### Exercise directions:
Return, exactly as written, the run of lines that begins at the line containing "The Blender Python script for this scene continues." and ends at the line containing "cable([Xp(x, y, 1.27)". Nothing outside that run belongs in the answer.

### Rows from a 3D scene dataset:
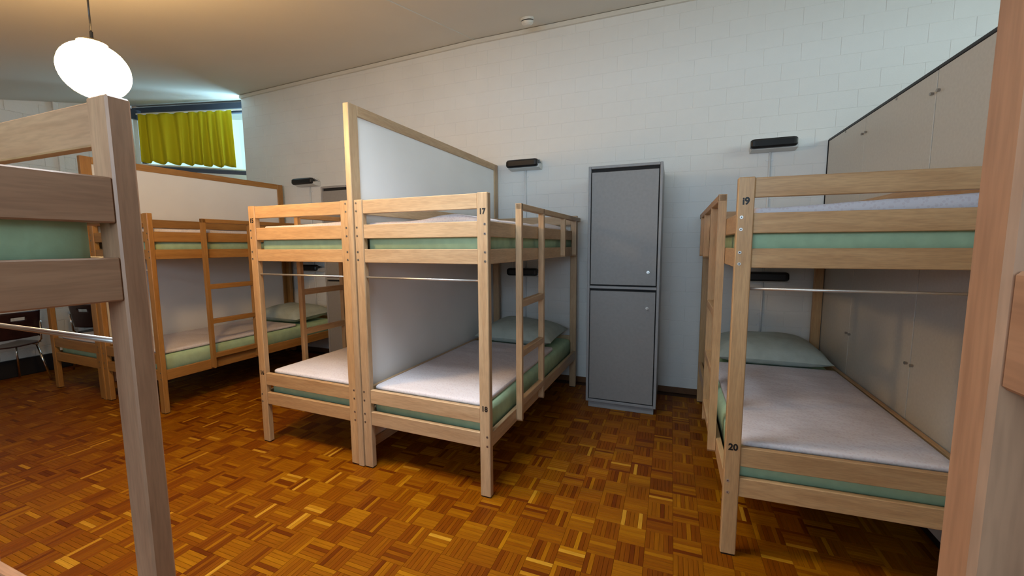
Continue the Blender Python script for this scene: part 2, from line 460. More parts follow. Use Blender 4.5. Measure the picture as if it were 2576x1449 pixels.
# wall behind the camera with an assumed window band, unseen, opened for the added fill
q = MB()
WX0, WX1, WZ0, WZ1 = -2.5, 1.3, 1.62, 2.70
for a in ((XL - 0.2, XR + 0.2, -0.1, WZ0), (XL - 0.2, XR + 0.2, WZ1, 3.2), (XL - 0.2, WX0, WZ0, WZ1), (WX1, XR + 0.2, WZ0, WZ1)):
    q.box(a[0], a[1], YR - 0.2, YR, a[2], a[3], b=0)
tag(q.build('wall_front', M_WALL), 'white wall behind the photographer with an assumed window band', kind='structure')
# 45 degree corner wall with the window
DW = Vector((0.715, 0.699, 0)).normalized(); DN = Vector((DW.y, -DW.x, 0))      # along, into the room
Q0 = Vector((-7.40, 3.85, 0))
def dg(s, n, z): p = Q0 + DW * s + DN * n; return (p.x, p.y, z)
def dgbox(mb, s0, s1, n0, n1, z0, z1, z0b=None, z1b=None):
    """box along the diagonal wall, its top/bottom may slope"""
    z0b = z0 if z0b is None else z0b; z1b = z1 if z1b is None else z1b
    n = len(mb.v)
    mb.v += [dg(s0, n0, z0), dg(s1, n0, z0b), dg(s1, n1, z0b), dg(s0, n1, z0), dg(s0, n0, z1), dg(s1, n0, z1b), dg(s1, n1, z1b), dg(s0, n1, z1)]
    for f in ((0, 1, 2, 3), (7, 6, 5, 4), (0, 4, 5, 1), (1, 5, 6, 2), (2, 6, 7, 3), (3, 7, 4, 0)): mb.f.append(tuple(n + i for i in f)); mb.mi.append(mb.m)
def zband(s): return 3.49 + 0.186 * s         # underside of the sloping head beam
q = MB()
dgbox(q, -0.3, 2.1, -0.2, 0.0, -0.1, 2.70)
dgbox(q, -0.3, 0.0, -0.2, 0.0, 2.70, 3.9)
tag(q.build('wall_corner', M_WALL), 'white slanting wall under the corner window', kind='structure')
win = MB()
dgbox(win, 0.0, 2.1, -0.12, -0.04, 2.70, 2.76)
for s in (0.0, 2.04): dgbox(win, s, s + 0.05, -0.12, -0.05, 2.76, zband(s))
dgbox(win, 0.0, 2.1, -0.12, -0.05, zband(0) - 0.04, zband(0) + 0.01, zband(2.1) - 0.04, zband(2.1) + 0.01)
window = tag(win.build('window_1', M_FRAME), 'corner window in a dark blue grey frame behind the green curtain', kind='structure')
for a, b_ in ((0.05, 2.04),):
    q = MB(); dgbox(q, a, b_, -0.09, -0.082, 2.76, zband(a), 2.76, zband(b_)); q.build('pane', M_GLASS, window)
q = MB(); dgbox(q, 0.0, 2.1, -0.10, 0.035, 2.765, 2.785); q.build('window_sill', M_PANEL, window)
q = MB(); dgbox(q, -0.05, 2.2, -0.16, 0.05, zband(-.05), zband(-.05) + 0.6, zband(2.2), zband(2.2) + 0.6)
q.v[4:8] = [(p[0], p[1], zc(p[0], p[1]) - 0.03) for p in q.v[4:8]]
q.box(XL, XL + 0.05, 3.42, 3.86, 3.40, 3.535, b=0)
tag(q.build('trim_2', M_FRAME), 'dark blue grey beam along the ceiling over the corner window', kind='structure')

# ceiling: two facets that climb towards the back wall, flat above the camera
q = MB()
XA, XB = -8.4, XR + 0.2
SX0, SX1, SY0, SY1 = -1.86, -0.86, 0.80, 1.70        # opening for the added roof light
tiles = [((XA, -2.2), (YR - 0.3, 0.4)), ((XA, -2.2), (0.4, 6.3)), ((-2.2, XB), (YR - 0.3, 0.4)),
         ((-2.2, SX0), (0.4, 6.3)), ((SX1, XB), (0.4, 6.3)), ((SX0, SX1), (0.4, SY0)), ((SX0, SX1), (SY1, 6.3))]
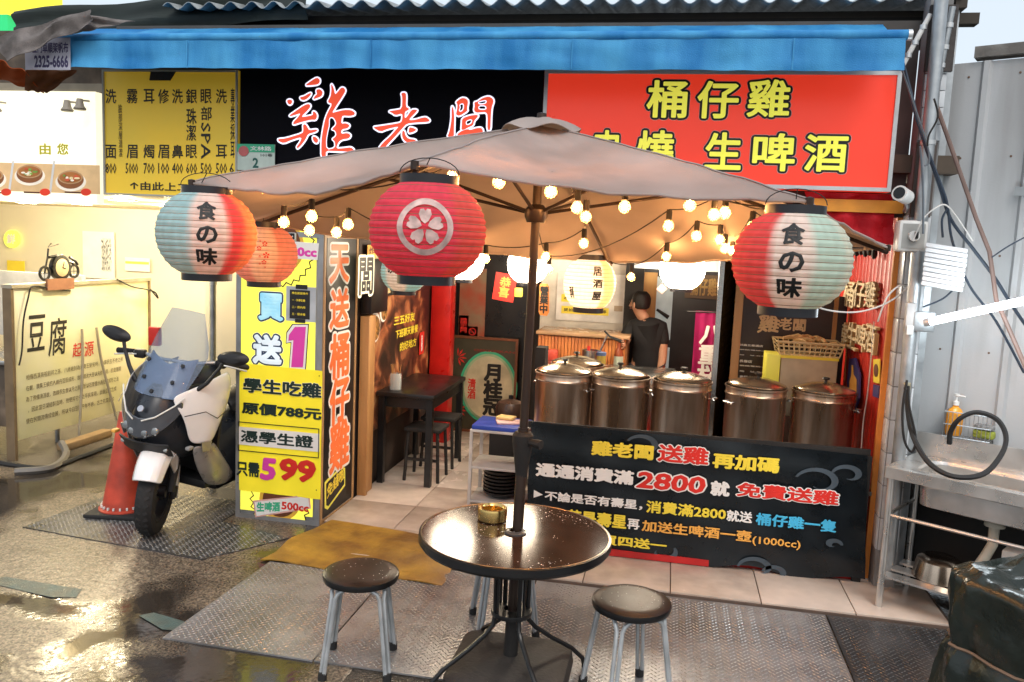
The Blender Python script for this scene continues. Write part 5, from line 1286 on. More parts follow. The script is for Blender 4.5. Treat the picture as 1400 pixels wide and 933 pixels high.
cable([Xp(x, y, 1.27) for x, y in ((1195, 440), (1190, 500), (1186, 540), (1180, 580), (1176, 640))], .004, wcab, 'thin pale cord down the red wall beside the blue plaque')

# ================================================================== TROLLEY near the pole
tr = thing('steel_trolley', 'small white metal trolley with blue tray beside the umbrella pole', 'trolley', (-1.1, 5.72, TF))
TA, TB2, TYa, TYb, TT = -1.335, -.93, 5.62, 5.98, .60
wm2 = M('white metal', (.6, .58, .55), .4, .2)
for x in (TA+.01, TB2-.01):
    for y_ in (TYa+.01, TYb-.01): B().bb((x-.011, y_-.011, TF), (x+.011, y_+.011, TT)).build('leg', wm2, tr)
for z in (TT, .33, .08): B().bb((TA, TYa, z), (TB2, TYb, z+.018), bev=.003).build('shelf', wm2, tr)
B().bb((TA+.01, TYa+.01, TT+.019), (TB2-.01, TYb-.01, TT+.05), bev=.004).build('blue_tray', M('blue tray', (.03, .07, .4), .35), tr)
tag(B().box((-1.08, 5.8, TT+.057), (.2, .14, .012), rz=.3, bev=.003).build('receipt_pad', M('pink paper', (.7, .45, .42), .6)), 'pink receipt pad lying on the blue tray', 'paper')
tag(B().box((-1.12, 5.86, TT+.075), (.13, .1, .02), rz=-.2, bev=.006).build('bread_box', M('amber box', (.7, .5, .2), .4)), 'small amber snack box on the pink pad', 'box')
bw = thing('bowl_stack', 'stack of black bowls on the lower trolley shelf', 'bowls', (-1.12, 5.78, .098))
for k in range(7): B().lathe([(0, 0), (.07, 0), (.13, .035), (.135, .05), (.127, .05), (.065, .008), (0, .008)], (-1.12, 5.78, .1+k*.026), 24).build('bowl', black_paint, bw)
b = B(); b.bb((-1.0, 6.35, TF), (-.92, 6.5, 1.15)); tag(b.build('tray_stand', black_matt), 'dark stand with bowls between the sake poster and the pole', 'stand')
ck = thing('rice_cooker', 'dark round cooker on the stand left of the pole', 'cooker', Yp(698, 560, 6.4))
p = V(ck.location); B().lathe([(0, -.12), (.1, -.12), (.12, -.05), (.12, .02), (.1, .06), (.03, .085), (0, .09)], p, 20).build('cooker_body', M('brown enamel', (.06, .035, .025), .3), ck); B().lathe([(0, .12), (.02, .115), (.02, .09), (0, .09)], p, 10).build('knob', black_paint, ck)
B().bb((p.x-.14, 6.28, TF), (p.x+.14, 6.52, p.z-.121)).build('plinth', black_matt, ck)

# ================================================================== LEFT NEIGHBOUR STALL
nb = thing('neighbour_stall', 'brightly lit cream tofu stall on the left with low ceiling', 'building', (-5.6, 7, 0))
lit_w = M('stall white wall', (.82, .76, .62), .6, var=.06, scale=2)
B().bb((-9.6, 9.6, 0), (-3.3, 9.7, 2.6)).build('back_wall', lit_w, nb)
B().bb((-9.7, 4.9, 0), (-9.6, 9.7, 2.6)).build('left_wall', lit_w, nb)
B().bb((-9.6, 5.62, 2.19), (-2.9, 9.6, 2.27)).build('ceiling', M('stall ceiling', (.75, .66, .45), .6, var=.05), nb)
B().bb((-3.72, 6.6, 0), (-2.32, 9.6, 2.19)).build('side_wall', M('tan wall', (.6, .5, .28), .6, var=.12, scale=2), nb)
B().bb((-4.2, 6.9, 0), (-3.722, 9.55, 2.19)).build('inner_wall', lit_w, nb)
B().bb((-9.6, 5.62, 2.272), (-3.85, 5.7, 3.4)).build('fascia', M('fascia brown', (.16, .12, .09), .7, var=.4), nb)
B().bb((-3.3, 6.05, 0), (-2.33, 6.59, .06)).build('step', M('step cream', (.6, .5, .35), .6), nb)
lamp_face = glow('downlight lens', (1, .93, .75), 12)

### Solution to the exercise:
The Blender Python script for this scene continues. Write part 5, from line 1286 on. More parts follow. The script is for Blender 4.5. Treat the picture as 1400 pixels wide and 933 pixels high.
cable([Xp(x, y, 1.27) for x, y in ((1195, 440), (1190, 500), (1186, 540), (1180, 580), (1176, 640))], .004, wcab, 'thin pale cord down the red wall beside the blue plaque')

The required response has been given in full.